A rainha dos cárceres da Grécia
Aventura ficcional de Osman Lins se encerra com obra estranhável
A progressiva
incorporação do narrador ao próprio relato constitui o enredo em A rainha dos cárceres da Grécia (1976),
último romance de Osman Lins. Apresentando-se como professor de Ciências,
aquele se dispõe a escrever um ensaio sobre o livro de sua namorada Júlia
Enone, morta ainda jovem.
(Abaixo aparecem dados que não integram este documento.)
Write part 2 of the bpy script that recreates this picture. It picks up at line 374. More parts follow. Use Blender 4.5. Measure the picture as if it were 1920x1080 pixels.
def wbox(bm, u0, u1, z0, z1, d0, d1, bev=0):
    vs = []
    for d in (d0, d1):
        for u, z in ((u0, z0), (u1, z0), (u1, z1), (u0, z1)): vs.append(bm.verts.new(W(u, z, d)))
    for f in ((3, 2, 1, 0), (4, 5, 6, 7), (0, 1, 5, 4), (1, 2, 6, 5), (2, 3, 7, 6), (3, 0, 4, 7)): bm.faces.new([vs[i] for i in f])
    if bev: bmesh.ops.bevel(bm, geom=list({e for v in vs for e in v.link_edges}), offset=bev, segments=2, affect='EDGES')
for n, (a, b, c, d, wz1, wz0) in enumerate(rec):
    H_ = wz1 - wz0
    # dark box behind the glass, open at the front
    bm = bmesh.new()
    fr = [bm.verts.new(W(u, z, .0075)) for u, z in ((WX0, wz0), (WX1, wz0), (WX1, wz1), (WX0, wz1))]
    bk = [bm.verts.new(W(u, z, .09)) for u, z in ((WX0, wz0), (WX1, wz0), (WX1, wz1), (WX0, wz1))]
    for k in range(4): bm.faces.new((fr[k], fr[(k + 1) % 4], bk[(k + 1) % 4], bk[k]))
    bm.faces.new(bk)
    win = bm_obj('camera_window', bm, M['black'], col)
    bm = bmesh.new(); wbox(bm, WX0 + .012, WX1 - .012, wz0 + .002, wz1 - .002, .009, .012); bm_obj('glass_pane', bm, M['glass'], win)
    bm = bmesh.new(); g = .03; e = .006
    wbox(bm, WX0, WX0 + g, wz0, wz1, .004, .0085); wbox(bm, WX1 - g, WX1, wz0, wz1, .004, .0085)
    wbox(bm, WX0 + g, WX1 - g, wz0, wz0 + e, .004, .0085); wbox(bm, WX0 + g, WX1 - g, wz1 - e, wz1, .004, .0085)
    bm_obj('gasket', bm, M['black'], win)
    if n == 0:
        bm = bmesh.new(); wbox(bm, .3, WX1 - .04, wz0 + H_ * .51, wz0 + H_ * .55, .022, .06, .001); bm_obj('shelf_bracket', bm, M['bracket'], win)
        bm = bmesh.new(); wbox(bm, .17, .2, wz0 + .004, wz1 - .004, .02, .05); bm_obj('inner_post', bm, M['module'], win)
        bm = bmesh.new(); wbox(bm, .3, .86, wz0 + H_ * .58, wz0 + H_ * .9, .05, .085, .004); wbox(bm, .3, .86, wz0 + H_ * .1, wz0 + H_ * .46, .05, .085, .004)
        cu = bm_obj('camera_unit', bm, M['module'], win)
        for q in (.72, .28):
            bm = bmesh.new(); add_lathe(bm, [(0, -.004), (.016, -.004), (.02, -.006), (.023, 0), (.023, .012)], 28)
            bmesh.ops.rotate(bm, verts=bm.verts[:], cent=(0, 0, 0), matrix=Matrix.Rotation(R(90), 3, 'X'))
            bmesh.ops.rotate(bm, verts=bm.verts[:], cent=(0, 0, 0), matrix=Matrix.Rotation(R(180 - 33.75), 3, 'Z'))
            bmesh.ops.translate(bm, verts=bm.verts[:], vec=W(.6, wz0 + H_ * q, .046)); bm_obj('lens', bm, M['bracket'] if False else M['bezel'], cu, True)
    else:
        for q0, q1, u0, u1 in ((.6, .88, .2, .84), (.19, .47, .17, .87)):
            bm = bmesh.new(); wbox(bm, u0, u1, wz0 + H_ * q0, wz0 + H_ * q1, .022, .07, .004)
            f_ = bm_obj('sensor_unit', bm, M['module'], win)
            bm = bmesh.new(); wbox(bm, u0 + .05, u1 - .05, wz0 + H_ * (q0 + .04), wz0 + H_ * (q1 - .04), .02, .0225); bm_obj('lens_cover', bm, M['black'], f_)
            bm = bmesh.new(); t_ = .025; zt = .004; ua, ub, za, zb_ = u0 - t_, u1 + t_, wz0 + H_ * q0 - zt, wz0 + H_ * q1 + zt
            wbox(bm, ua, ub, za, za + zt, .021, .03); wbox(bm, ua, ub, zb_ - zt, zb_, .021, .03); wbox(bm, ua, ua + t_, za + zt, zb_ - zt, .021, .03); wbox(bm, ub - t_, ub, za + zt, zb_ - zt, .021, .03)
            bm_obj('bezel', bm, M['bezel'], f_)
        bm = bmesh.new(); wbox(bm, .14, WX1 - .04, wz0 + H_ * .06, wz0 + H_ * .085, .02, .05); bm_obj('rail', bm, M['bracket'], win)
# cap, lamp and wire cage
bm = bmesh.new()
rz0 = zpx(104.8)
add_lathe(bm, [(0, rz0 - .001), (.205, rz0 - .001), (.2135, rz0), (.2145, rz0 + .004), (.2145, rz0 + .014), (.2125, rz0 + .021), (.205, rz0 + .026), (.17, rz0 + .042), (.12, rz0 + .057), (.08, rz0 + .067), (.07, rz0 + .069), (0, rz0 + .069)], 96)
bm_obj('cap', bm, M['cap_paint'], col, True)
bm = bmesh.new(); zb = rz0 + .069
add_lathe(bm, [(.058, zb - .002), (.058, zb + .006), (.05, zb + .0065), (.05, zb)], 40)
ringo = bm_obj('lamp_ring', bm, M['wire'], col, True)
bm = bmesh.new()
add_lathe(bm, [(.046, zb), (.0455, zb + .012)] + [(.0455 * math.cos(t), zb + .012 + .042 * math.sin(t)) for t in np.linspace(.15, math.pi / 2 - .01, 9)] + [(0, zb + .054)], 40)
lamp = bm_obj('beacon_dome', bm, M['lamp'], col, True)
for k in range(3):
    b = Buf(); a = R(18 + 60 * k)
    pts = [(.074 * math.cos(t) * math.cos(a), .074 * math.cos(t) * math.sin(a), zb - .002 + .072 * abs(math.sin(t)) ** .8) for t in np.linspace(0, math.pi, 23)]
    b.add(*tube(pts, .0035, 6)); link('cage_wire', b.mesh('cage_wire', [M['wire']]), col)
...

O título dessa obra, reproduzida em apenas 65 cópias
mimeografadas, é justamente A rainha dos
cárceres da Grécia.
O romance é construído
em três níveis, o primeiro sendo o relato do desvendamento do livro de Júlia,
cuja personagem principal é Maria de França, moça “parda e pobre”. Em Recife,
ela passa longo tempo transitando entre infindáveis instâncias burocráticas. O
objetivo dessa odisseia miserável é obter um benefício previdenciário. Mas a
evidente referência ao universo de Kafka é apenas o ponto de partida para um
labirinto especulativo no qual cada vez mais, aparentemente, o narrador se
perde.
O que de fato ocorre é
que o escritor vai construindo e desconstruindo, à vista do leitor, uma
narrativa que só existe por meio de referências fragmentárias. Esse movimento
chega a complicar-se a ponto de parecer que não haverá como reunir num conjunto
tamanha variedade de segmentos textuais – pois ao discurso do narrador se
incorporam passagens de diversas obras literárias, citações de teóricos, textos
de jornal, paráfrases e muitos outros cacos de um objeto crescentemente
estranho e indefinível.
Não é possível ler o
livro sem considerar que, desde o ensaio Guerra
sem testemunhas (1969), Osman Lins transitou da ficção pura e simples para
uma refinada teorização sobre o lugar do escritor no mundo simbólico açambarcado
pela indústria cultural. Avalovara
(1973), sua obra-prima, já resultara dessa teorização, assim como da revolta de
Lins contra o clima opressivo instaurado pelo regime militar de 1964. Mas
aquele romance se constrói a partir de uma estrutura previamente dada, enquanto
A rainha dos cárceres... se revela
como impulso narrativo em busca da própria forma.
O ficcionista tem como
motivo inicial escassos (ainda que interessantes) dados de dois enredos – as
histórias de Maria de França e de Júlia Enone – e sai à procura de um
entendimento da obra que se anuncia, cada vez mais, vizinha da perplexidade do
narrador a respeito de si mesmo e do mundo. Não por acaso, no desfecho ele
assume o discurso da loucura, já anunciado no fato de que a escritora e sua
personagem são egressas de internações em hospícios. A loucura, por sinal,
chegou a ser vista pelo teórico Osman Lins, em Guerra sem testemunhas, como a única posição existencial restante
para um escritor lucidamente crítico.